CGN takes Taishan 1 offline following fuel failure

30 July 2021

China General Nuclear (CGN) announced today it is taking unit 1 of the Taishan nuclear power plant in China's Guangdong province offline to replace damaged fuel rods. Last month, an increase in the concentration of noble gases in the primary circuit of the EPR was attributed to a few damaged fuel rods.

The two EPR units at Taishan (Image: CGN)

Construction started on unit 1 of the Taishan plant in 2009, followed by unit 2 in 2010. The 1750-megawatt EPRs entered commercial operation in December 2018 and September 2019, respectively. The plant is owned by Taishan Nuclear Power Joint Venture Company Limited (TNPJVC) - a joint venture between CGN (51%), French utility EDF (30%) and the Chinese utility Guangdong Energy Group (19%).

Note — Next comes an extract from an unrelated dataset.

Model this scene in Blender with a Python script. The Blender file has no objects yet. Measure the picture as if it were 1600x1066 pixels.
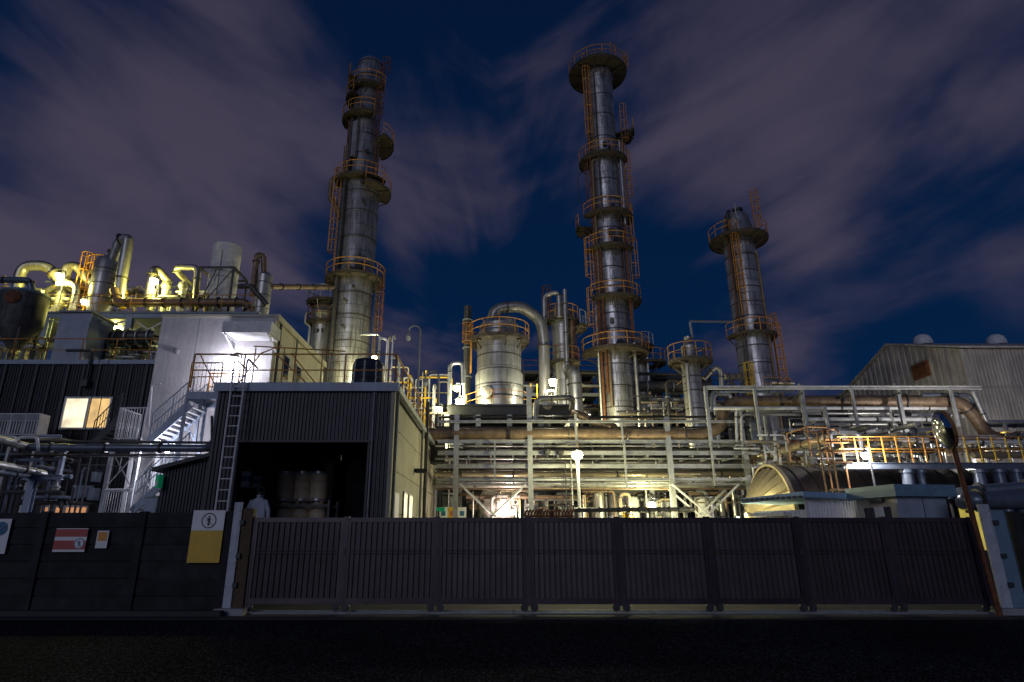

On 16 June, China's National Nuclear Safety Administration (NNSA) confirmed that an increase in the concentration of noble gases in the primary circuit of the Taishan 1 EPR was related to a few damaged fuel rods. The NNSA estimated that of the more than 60,000 fuel rods in the core of Taishan 1, about five probably have damage to their cladding. The core of Taishan 1 contains 241 fuel assemblies, each of them made from 265 fuel rods.

Following a meeting of TNPJVC's board of directors on 22 July, EDF said: "On the basis of the analyses carried out, EDF's operating procedures for the French nuclear fleet would lead EDF, in France, to shut down the reactor in order to accurately assess the situation in progress and stop its development. In Taishan, the corresponding decisions belong to TNPJVC."

CGN said today, "After full communication between Chinese and French technical personnel, TNPJVC insists on safety first and conservative decision-making in accordance with nuclear safety regulations and nuclear power plant operating procedures."

It added the fuel damage at Taishan 1 is "still within the allowable range of technical specifications and the unit can continue to operate stably". However, it said the reactor is being taken offline to carry out maintenance, find the cause of the fuel damage and replace the damaged fuel.

Further analysis when the reactor is shut down will determine whether all damaged fuel rods are part of a single fuel assembly or belong to different assemblies.

"As the world's first EPR reactor project, Taishan nuclear power plant units 1 and 2 have maintained safe and stable operation since they were put into operation," CGN said. "All operating indicators have met the requirements of nuclear safety regulations and power plant technical specifications, and nuclear safety and environmental safety are guaranteed."